Auch Justizminister Katarina Barley warnte vor der Bedrohung von Rechts: "Von rechtem Terror geht reale und große Gefahr aus, die wir sehr ernst nehmen", schrieb Barley auf Twitter. Weiter sagte die SPD-Politikerin den Zeitungen der Funke Mediengruppe: "Hooligans, Skinheads und Neonazis schließen sich zu gefährlichen Gruppen zusammen, um mit schweren Gewalttaten Angst und Hass zu verbreiten." Die Gruppierung Revolution Chemnitz, gegen die sich aktuell die Ermittlungen des Generalbundesanwalts richteten, stehe nicht allein. Die ebenfalls in Sachsen gegründete sogenannte Gruppe Freital sei ein weiteres Beispiel für eine rechtsterroristische Vereinigung gewesen, die Anschläge auf Flüchtlinge und politische Gegner begangen habe.

Barley erinnerte in diesem Zusammenhang an die NSU-Mordserie. "Aus den Verbrechen des NSU haben wir gelernt, dass wir sehr viel wachsamer sein müssen als früher", sagte sie den Funke-Zeitungen.

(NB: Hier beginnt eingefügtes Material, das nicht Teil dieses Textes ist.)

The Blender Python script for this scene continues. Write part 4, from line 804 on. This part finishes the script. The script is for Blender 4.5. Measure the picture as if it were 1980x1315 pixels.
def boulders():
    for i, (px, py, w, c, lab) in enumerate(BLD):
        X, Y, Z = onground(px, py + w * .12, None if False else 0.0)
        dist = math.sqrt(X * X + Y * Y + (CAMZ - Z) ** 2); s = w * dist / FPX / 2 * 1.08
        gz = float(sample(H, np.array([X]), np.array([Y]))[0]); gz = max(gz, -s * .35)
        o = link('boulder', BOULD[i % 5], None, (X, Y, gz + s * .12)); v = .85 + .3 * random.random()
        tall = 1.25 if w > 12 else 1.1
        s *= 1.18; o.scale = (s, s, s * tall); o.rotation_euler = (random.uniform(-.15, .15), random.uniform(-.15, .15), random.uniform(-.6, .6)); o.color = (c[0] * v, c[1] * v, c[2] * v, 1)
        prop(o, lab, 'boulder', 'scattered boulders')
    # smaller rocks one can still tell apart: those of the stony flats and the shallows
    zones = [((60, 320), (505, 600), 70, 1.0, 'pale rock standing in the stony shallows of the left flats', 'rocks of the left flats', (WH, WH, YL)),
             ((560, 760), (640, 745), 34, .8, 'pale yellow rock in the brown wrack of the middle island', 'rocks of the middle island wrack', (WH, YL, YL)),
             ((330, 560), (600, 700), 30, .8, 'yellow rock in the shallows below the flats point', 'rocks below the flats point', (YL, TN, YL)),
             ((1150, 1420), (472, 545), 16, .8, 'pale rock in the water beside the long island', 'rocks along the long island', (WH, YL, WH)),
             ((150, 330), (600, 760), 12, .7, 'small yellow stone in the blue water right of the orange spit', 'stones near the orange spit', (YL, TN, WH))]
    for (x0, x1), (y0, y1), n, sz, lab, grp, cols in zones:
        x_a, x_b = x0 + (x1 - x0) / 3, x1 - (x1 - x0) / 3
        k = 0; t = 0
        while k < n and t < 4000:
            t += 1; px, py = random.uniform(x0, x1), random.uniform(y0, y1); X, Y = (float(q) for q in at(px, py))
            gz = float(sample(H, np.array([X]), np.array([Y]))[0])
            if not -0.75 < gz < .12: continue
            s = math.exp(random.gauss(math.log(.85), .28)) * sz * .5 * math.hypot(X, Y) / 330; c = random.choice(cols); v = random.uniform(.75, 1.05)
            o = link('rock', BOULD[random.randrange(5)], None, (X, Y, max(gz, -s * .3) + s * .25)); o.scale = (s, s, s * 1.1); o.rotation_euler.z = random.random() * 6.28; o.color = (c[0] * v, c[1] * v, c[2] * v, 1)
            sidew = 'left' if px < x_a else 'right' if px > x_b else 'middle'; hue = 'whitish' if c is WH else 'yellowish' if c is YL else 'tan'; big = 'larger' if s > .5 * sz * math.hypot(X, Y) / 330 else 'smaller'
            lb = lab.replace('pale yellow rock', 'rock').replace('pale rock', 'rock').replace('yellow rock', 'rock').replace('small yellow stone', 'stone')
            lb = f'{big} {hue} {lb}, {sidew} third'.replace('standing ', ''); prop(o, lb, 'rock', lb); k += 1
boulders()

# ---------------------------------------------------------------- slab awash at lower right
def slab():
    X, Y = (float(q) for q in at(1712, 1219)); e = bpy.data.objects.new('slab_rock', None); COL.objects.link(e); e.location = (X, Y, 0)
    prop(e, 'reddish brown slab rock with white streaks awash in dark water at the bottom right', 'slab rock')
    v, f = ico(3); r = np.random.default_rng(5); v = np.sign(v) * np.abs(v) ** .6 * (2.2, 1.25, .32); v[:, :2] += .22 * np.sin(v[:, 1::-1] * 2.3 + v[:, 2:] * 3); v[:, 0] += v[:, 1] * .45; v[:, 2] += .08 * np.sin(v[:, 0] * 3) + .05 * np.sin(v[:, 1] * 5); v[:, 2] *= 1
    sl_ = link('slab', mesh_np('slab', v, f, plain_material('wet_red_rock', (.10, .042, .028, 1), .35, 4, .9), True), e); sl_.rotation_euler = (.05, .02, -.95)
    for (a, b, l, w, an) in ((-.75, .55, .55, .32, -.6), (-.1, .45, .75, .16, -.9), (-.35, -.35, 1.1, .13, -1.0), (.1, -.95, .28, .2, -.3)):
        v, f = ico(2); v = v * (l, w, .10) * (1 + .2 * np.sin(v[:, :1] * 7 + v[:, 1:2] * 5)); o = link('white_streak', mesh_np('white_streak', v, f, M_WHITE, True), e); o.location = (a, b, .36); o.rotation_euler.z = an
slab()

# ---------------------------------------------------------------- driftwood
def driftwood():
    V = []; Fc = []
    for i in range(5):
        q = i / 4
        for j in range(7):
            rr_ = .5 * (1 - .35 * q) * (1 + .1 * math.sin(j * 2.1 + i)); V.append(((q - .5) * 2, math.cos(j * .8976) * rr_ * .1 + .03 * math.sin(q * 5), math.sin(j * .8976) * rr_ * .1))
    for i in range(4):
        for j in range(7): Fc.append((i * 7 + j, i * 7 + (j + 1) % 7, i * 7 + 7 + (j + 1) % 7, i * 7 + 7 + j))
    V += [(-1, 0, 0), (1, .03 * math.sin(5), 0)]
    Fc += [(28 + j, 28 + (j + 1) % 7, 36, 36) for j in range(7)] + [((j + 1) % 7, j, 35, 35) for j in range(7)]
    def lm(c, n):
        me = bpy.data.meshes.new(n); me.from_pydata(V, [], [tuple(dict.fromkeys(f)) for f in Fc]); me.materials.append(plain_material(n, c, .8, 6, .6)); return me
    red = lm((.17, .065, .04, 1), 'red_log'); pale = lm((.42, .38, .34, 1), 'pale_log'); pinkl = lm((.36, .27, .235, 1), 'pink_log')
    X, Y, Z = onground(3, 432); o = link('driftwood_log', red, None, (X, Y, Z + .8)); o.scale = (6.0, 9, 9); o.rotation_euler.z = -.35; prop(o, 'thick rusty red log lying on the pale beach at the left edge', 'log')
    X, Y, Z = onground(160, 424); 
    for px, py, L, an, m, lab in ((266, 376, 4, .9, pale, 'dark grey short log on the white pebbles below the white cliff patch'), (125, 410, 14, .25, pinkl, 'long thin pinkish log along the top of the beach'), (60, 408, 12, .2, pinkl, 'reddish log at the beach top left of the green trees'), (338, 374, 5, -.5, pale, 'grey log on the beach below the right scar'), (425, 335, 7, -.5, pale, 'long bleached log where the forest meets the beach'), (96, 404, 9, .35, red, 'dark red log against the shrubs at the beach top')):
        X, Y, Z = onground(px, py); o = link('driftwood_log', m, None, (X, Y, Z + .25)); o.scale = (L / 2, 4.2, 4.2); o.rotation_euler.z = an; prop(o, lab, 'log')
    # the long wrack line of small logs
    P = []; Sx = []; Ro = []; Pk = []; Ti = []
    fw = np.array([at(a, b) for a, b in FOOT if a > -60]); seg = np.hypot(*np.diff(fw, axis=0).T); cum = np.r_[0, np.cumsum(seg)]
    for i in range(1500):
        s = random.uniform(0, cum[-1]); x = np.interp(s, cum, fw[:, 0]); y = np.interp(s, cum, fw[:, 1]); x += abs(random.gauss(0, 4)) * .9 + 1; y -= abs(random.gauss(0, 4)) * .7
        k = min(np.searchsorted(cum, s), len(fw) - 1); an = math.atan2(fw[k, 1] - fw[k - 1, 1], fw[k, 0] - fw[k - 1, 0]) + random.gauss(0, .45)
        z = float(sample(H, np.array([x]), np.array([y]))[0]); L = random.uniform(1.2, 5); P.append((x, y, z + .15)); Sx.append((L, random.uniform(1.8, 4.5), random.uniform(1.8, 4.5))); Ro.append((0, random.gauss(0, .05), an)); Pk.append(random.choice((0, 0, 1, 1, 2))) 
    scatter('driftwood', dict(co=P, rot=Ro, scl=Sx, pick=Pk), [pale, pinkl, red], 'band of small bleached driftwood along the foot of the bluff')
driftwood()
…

Sachsens Innenminister Roland Wöller (CDU) sprach in Dresden von einem "entscheidenden Schlag gegen den Rechtsextremismus und Rechtsterrorismus". "Wer aus niederen Motiven Anschläge auf Ausländer, Amtsträger, Politiker oder andere Menschen plant, dem begegnet das Gesetz zu Recht mit ganzer Härte." Die Festnahmen sind Wöller zufolge "ein klares Zeichen, dass wir solche rechtsterroristische Strukturen bereits frühzeitig erkennen und zerschlagen".